Excerpts from my interview with Clinton Willis, son of Mell Young. Interview conducted on January 27, 2011.
“I was born in 1927. My first memories were from when we were living in Lenox (Georgia). Then we moved to Albany. My mother said she worked in the cotton mills, but never told me she worked as a child. She didn’t say much about her life growing up. When I was a teenager, I drove my parents down to visit some of their relatives. My grandmother Catherine lived in Ashburn. We went through Poulan and Albany and down to Sylvester, toward Tifton, and my mother talked about working in the mill in Poland, which is in Worth County.”
“My mother got married when she was about 15. Daddy was much older than her. He was 5′ 2” tall, but when my mother married him, she could walk underneath his outstretched arm. She grew up to be just a bit taller than him. Both my parents were very quiet people. I never heard them argue. They were Christian people. They belonged to numerous churches, Pentecostal and Baptist and Salvation Army. But we were poor, so they couldn’t go to church much because they couldn’t dress properly. I grew up with the Salvation Army teaching. My mother had seizures, so she couldn’t be around a hot stove and stuff like that. After we were grown, she had a doctor that got her into herbal remedies and vitamins, and they almost stopped her seizures completely.”
“My mother had seven children, five boys and two girls. She also had one boy who died as a baby. My parents were not educated. I think Mama had a third-grade education, and Daddy had a second-grade education. But Daddy was smart in math. He could step off acreage on a farm and tell you how many acres it was. And he could build anything he wanted to. He would measure boards from thumb to finger and know exactly how many inches long they were.”
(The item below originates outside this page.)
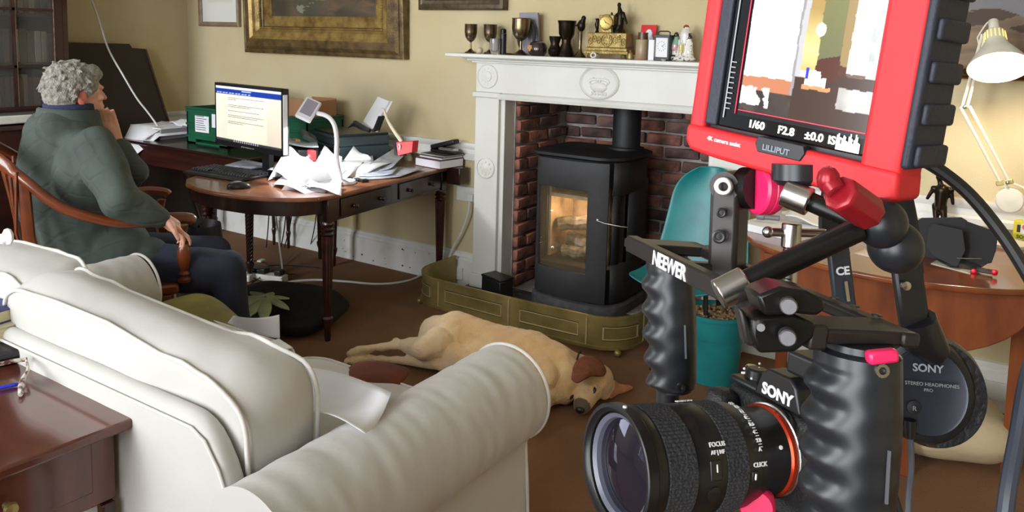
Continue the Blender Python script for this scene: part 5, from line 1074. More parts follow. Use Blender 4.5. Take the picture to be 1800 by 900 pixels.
# ---------------- captain's chair ----------------
PEL = V((-3.229, -1.946, .50)); F = V((.42, .907, 0)).normalized(); RR = V((F.y, -F.x, 0)); UP = V((0, 0, 1))
CHW = mat('orange_brown_wood', (122, 58, 26), .3, rgb2=(88, 40, 18), nscale=4, stretch=(1, 1, 4), coat=.5)
ch = root('captains_armchair', V((PEL.x, PEL.y, 0)), 'orange brown wooden armchair with curved arms that the man sits in', 'chair')
def L_(r, f, z): return V((PEL.x, PEL.y, 0)) + RR * r + F * f + UP * z
CS, CZ = -.05, .03
def Lc(r, f, z): return L_(r + .02, f + CS, z + CZ * (z > .5))
mb = MB(); mb.prism([Lc(-.27, -.26, .42), Lc(.27, -.26, .42), Lc(.29, .25, .42), Lc(-.29, .25, .42)], (0, 0, .045)); obj('seat', mb, CHW, ch, bevel=.012)
obj('front_rail', MB().prism([Lc(-.25, .2, .33), Lc(.27, .2, .33), Lc(.27, .23, .33), Lc(-.25, .23, .33)], (0, 0, .09)), CHW, ch, bevel=.003)
obj('side_rail', MB().prism([Lc(.26, -.22, .30), Lc(.285, -.22, .30), Lc(.285, .22, .30), Lc(.26, .22, .30)], (0, 0, .12)), CHW, ch, bevel=.003)
def bowed(pts): return smooth_path(pts, 6)
armpath = [on('Y', -2.36, 6, 288)] ; 
crest = [Lc(-.27, -.26, .95), Lc(-.1, -.36, .99), Lc(.1, -.36, .98), Lc(.2, -.33, .95)]
rail = [Lc(.13, -.40, 1.0), Lc(.17, -.36, .97), Lc(.24, -.28, .90), Lc(.285, -.16, .79), Lc(.31, .0, .725), Lc(.31, .12, .71), Lc(.30, .22, .715), Lc(.29, .29, .705), Lc(.285, .31, .69)]
mb = MB(); mb.tube(bowed(rail), [(.028, .016)] * 10 + [(.02, .02)] * 20 + [(.021, .027)] * 17 + [(.015, .02)] * 2, 12, flat=(0, 0, 1)); obj('arm_rail', mb, CHW, ch)
mb = MB(); mb.tube(bowed([V((p.x, p.y, p.z)) - RR * 2 * ((p - PEL).dot(RR)) for p in rail]), .02, 10); obj('arm_rail', mb, CHW, ch)
mb = MB(); mb.tube(bowed([Lc(-.13, -.40, 1.0), Lc(-.05, -.42, 1.02), Lc(.05, -.42, 1.02), Lc(.13, -.40, 1.0)]), (.04, .014), 10, flat=(0, 0, 1)); obj('crest_rail', mb, CHW, ch)
for k in range(6):
    r0 = lerp(-.2, .235, k / 5); mb = MB(); mb.tube([Lc(r0 * .95, -.25, .46), Lc(r0, -.31, .70), Lc(r0 * 1.0, -.36 + abs(r0) * .25, .93)], (.022 if k in (5,) else .009, .007), 8, flat=RR); obj('back_slat', mb, CHW, ch)
mb = MB(); mb.tube([Lc(.255, -.22, .46), Lc(.265, -.27, .68), Lc(.24, -.28, .89)], (.022, .012), 8, flat=F); obj('back_post', mb, CHW, ch)
for s in (1, -1):
    b0 = Lc(s * .285, .27, .470); obj('turned_post', MB().lathe(b0, (0, 0, 1), [(.024, 0), (.026, .012), (.014, .022), (.024, .035), (.014, .045), (.02, .06), (.027, .10), (.026, .13), (.018, .16), (.024, .175), (.014, .19), (.012, .2), (.018, .225), (.02, .238)], 18), CHW, ch)
    for f in (-.22, .21): obj('leg', MB().lathe(Lc(s * .25, f, 0), (0, 0, 1), [(.016, 0), (.02, .06), (.026, .2), (.02, .3), (.024, .32), (.024, .42)], 14), CHW, ch)
# ---------------- the man ----------------
SKIN = mat('skin', (214, 158, 132), .55, rgb2=(196, 128, 104), nscale=14)
JACK = mat('dark_green_waxed_jacket', (76, 86, 80), .8, rgb2=(50, 58, 55), nscale=4, bump=.5, bscale=12)
def joint(px, py, d): return at(px, py, d)
HEAD = at(137, 165, 3.30); NECK = at(128, 208, 3.30)
SHR, SHL = at(168, 262, 3.10), at(78, 232, 3.42); CH = lerp(SHR, SHL, .5)
ELR = at(212, 352, 3.02); WRR = at(288, 385, 3.14); 
ELL = at(236, 300, 3.40); WRL = at(204, 252, 3.42); HNDL = at(190, 214, 3.40)
HIPR, HIPL = L_(.11, .0, .53), L_(-.09, .0, .53); KNR = on('Z', .50, 400, 470); KNL = KNR - RR * .26 + V((0, 0, .0)); ANR = on('Z', .09, 372, 560) + V((0, .0, 0)); ANR = V((KNR.x - .02, KNR.y + .06, .1)); ANL = ANR - RR * .24
SP = L_(.02, -.1, .55); MID = lerp(SP, CH, .55) - F * .05
hf = V((.16, .985, -.06)).normalized(); hr2 = hf.cross(UP).normalized(); hu2 = hr2.cross(hf); HX = (hr2, hf, hu2)
def H_(r, f, u): return HEAD + hr2 * r + hf * f + hu2 * u
def fingers(wrist, palm_c, dirn, side, nrm_, curl, ln=.075, r=.0082):
    """palm and four fingers plus thumb as tapered chains"""
    dirn = V(dirn).normalized(); side = V(side); side = (side - dirn * side.dot(dirn)).normalized(); nn = dirn.cross(side)
    if nn.dot(V(nrm_)) < 0: nn = -nn
    out = [('c', wrist, palm_c, .026, .028)]
    for k in range(4): out.append(('c', wrist + side * (k - 1.5) * .010, palm_c + dirn * .03 + side * (k - 1.5) * .019, .016, .0105))
    for k in range(4):
        l = ln * [.86, 1.0, .94, .76][k]; p = palm_c + dirn * .032 + side * (k - 1.5) * .0195; d = dirn.copy(); a = curl * (.8 + .12 * k)
        for j, fr in enumerate((.46, .32, .22)):
            d = (d * math.cos(a) + nn * math.sin(a)).normalized() if j or a > .5 else d
            q = p + d * l * fr * 1.05; out.append(('c', p, q, r * (1.05 - .1 * j), r * (.98 - .12 * j))); p = q
    tb_ = wrist + dirn * .02 - side * .028; t1 = tb_ + dirn * .035 - side * .02 + nn * .012; t2 = t1 + dirn * .03 + nn * .014; out += [('c', tb_, t1, .013, .0105), ('c', t1, t2, .0105, .0085)]
    return out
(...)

“My daddy was a farmer and a sharecropper. We sold peanuts on the street to make a living during the Depression. I started doing that when I was eight years old, and did it till I was 14. And then I started running the elevator at the bank building in Albany. When I was 16, I started working for the railroad, and that’s where I worked the rest of my life.”
“My grandmother (Catherine) used to live with us from time to time. She had a small pension from her son Alex. I think he was in WWI (It was probably an allotment). Sometimes when she ran out of money, she’d come to live with us. Most of the time, she lived alone, and I never knew her to have a job. When I was a teenager, she moved to Albany, and that’s where she passed away. She was as spry as she could be. I was told that she was full-blooded Cherokee. The family was secretive about it, because they were rounding up the Indians to send them out west to reservations, and she was afraid they might do that to her.”
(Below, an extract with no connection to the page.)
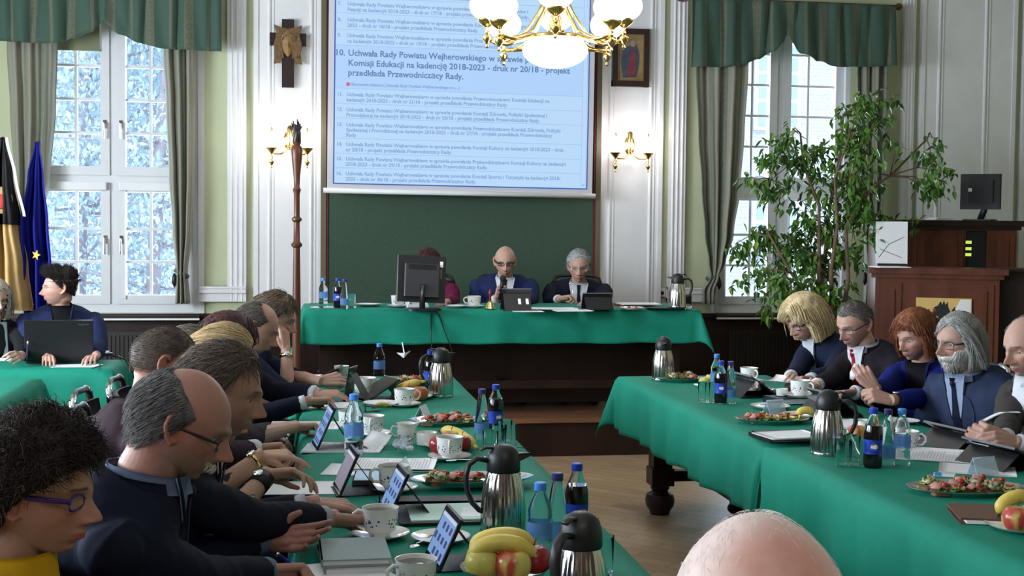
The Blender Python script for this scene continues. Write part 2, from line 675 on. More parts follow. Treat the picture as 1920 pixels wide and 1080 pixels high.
M_brick = mat('pale_brick', (0.50, 0.48, 0.52), 0.9)
nt, b = nodes_of(M_brick)
tco = nt.nodes.new('ShaderNodeTexCoord')
br = nt.nodes.new('ShaderNodeTexBrick')
br.inputs['Scale'].default_value = 3.5
br.inputs['Color1'].default_value = (0.50, 0.47, 0.50, 1)
br.inputs['Color2'].default_value = (0.44, 0.42, 0.47, 1)
br.inputs['Mortar'].default_value = (0.62, 0.62, 0.66, 1)
mp = nt.nodes.new('ShaderNodeMapping')
mp.inputs['Rotation'].default_value = (PI / 2, 0, 0)
nt.links.new(tco.outputs['Object'], mp.inputs[0])
nt.links.new(mp.outputs[0], br.inputs['Vector'])
nt.links.new(br.outputs['Color'], b.inputs['Base Color'])
hs = thing('neighbour_house', 'pale brick house with white windows across the yard', 'house', (9.4, 24, -.5))
MB().box(-3.2, 1.05, 0, 6, 0, 7.2).build('wall', M_brick, hs)
MB().box(-3.4, 1.2, -.25, 6.2, 7.2, 7.5).build('cornice', M_white, hs)
M_hglass = mat('house_window_glass', (0.36, 0.42, 0.5), 0.1)
for wx in (-2.4, -.75):
    for wz in (1.2, 4.1):
        w = MB().box(wx, wx + .95, -.06, .02, wz, wz + 1.7).build('window', M_white, hs)
        g = MB()
        for i in range(2):
            for j in range(3):
                g.box(wx + .08 + i * .42, wx + .45 + i * .42, -.075, -.05, wz + .08 + j * .54, wz + .54 + j * .54)
        g.build('pane', M_hglass, w)

# ------------------------------------------------------------------ curtains and valances
M_val = bpy.data.materials.new('striped_valance_fabric')
M_cur = bpy.data.materials.new('striped_curtain_fabric')


def striped(m, ground, stripe, period, width, off, rough=0.75, motif=True):
    # woven stripes along the cloth: uses the cloth's own UV map so folds carry the stripes
    m.use_nodes = True
    nt, b = nodes_of(m)
    uv = nt.nodes.new('ShaderNodeUVMap')
    sx = nt.nodes.new('ShaderNodeSeparateXYZ')
    nt.links.new(uv.outputs[0], sx.inputs[0])

    def math_(op, a, bb=None):
        n = nt.nodes.new('ShaderNodeMath')
        n.operation = op
        for i, q in enumerate((a, bb)):
            if q is None:
                continue
            if isinstance(q, (int, float)):
                n.inputs[i].default_value = q
            else:
                nt.links.new(q, n.inputs[i])
        return n.outputs[0]
    u = math_('FRACT', math_('ADD', math_('DIVIDE', sx.outputs[0], period), off))
    s = math_('LESS_THAN', u, width)
    thin = math_('MULTIPLY', math_('GREATER_THAN', u, .55), math_('LESS_THAN', u, .62))
    s = math_('MAXIMUM', s, thin)
    v = math_('FRACT', math_('DIVIDE', sx.outputs[1], .115))
    d = math_('ADD', math_('POWER', math_('MULTIPLY', math_('SUBTRACT', u, width / 2), 3.2 / width), 2.0),
              math_('POWER', math_('MULTIPLY', math_('SUBTRACT', v, .5), 3.4), 2.0))
    blob = math_('MULTIPLY', math_('LESS_THAN', d, 1.3), math_('GREATER_THAN', d, .45))
    mx = nt.nodes.new('ShaderNodeMix')
    mx.data_type = 'RGBA'
    mx.inputs[6].default_value = ground + (1,)
    mx.inputs[7].default_value = stripe + (1,)
    nt.links.new(math_('SUBTRACT', s, math_('MULTIPLY', blob, .45 if motif else 0)), mx.inputs[0])
    nt.links.new(mx.outputs[2], b.inputs['Base Color'])
    b.inputs['Roughness'].default_value = rough
    b.inputs['Sheen Weight'].default_value = .2
    return nt, b


striped(M_val, (0.032, 0.075, 0.052), (0.105, 0.108, 0.068), .42, .20, .15)
nt, b = striped(M_cur, (0.25, 0.24, 0.185), (0.15, 0.18, 0.135), .62, .14, .1)
b.inputs['Transmission Weight'].default_value = 0.0


def cloth_obj(name, fn, nu, nv, m, wu, wv, parent=None):
    # fn(u,v) -> point; thin cloth with UVs in metres
    me = bpy.data.meshes.new(name)
    vs = [fn(i / nu, j / nv) for i in range(nu + 1) for j in range(nv + 1)]
    w = nv + 1
    fs = [(i * w + j, (i + 1) * w + j, (i + 1) * w + j + 1, i * w + j + 1) for i in range(nu) for j in range(nv)]
    me.from_pydata(vs, [], fs)
    me.materials.append(m)
    uvl = me.uv_layers.new(name='UVMap')
    for lp in me.loops:
        i, j = divmod(lp.vertex_index, w)
        uvl.data[lp.index].uv = (i / nu * wu, j / nv * wv)
    me.polygons.foreach_set('use_smooth', [True] * len(me.polygons))
    o = link(name, me, parent)
    sol = o.modifiers.new('thickness', 'SOLIDIFY')
    sol.thickness = .006
    return o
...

“I met her son, my Uncle Jesse, once. He was the baby of the family. We were living in Lenox, and he came through on his way to Orlando. He played with me and put me on his shoulder. I never heard from him after that.”
“After WWII, Mattie (Catherine’s daughter) left Albany and went to California. Her oldest daughter, Johnnie Lee, had married a military man and moved to California, and then Mattie and the rest of the family moved out there. She used to make a lemon cheesecake that was my favorite, and she gave me the recipe. I still make it. Aunt Mattie had three daughters, Johnnie Lee, Ione, and the other I can’t remember (Clyde, a girl). Johnnie Lee was married to Frank Barfield, and they had a son named Leonard, who was born in Albany. Ione was married to Pat Patterson.”
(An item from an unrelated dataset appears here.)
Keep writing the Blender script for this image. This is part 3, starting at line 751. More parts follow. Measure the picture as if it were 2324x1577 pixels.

“I met Mary once in Americus. She was married to a Williams. I don’t know what happened to her. Alex was one of the older boys. He was pretty young when he died (he died in 1969). Eddie Lou died in Americus. We went up to visit her once.”
“We called (Catherine’s son) Seaborn ‘Uncle Jake.’ When I was 10 years old, Daddy decided he was going to sharecrop. We moved to Worth County, and Uncle Jake and my grandmother (Catherine) moved out to the same farm and farmed part of it. Uncle Jake ran a beer and barbeque joint somewhere between Albany and Augusta. It might have been in Millen (It was in Baxley). He had a daughter that helped him out in the restaurant. Ella, who seemed older than the others, married a Cogan. She had two daughters, Mary and Margaret. She lived in Phenix City, Alabama. They came to live with us for a few months, and then they went back to Alabama.”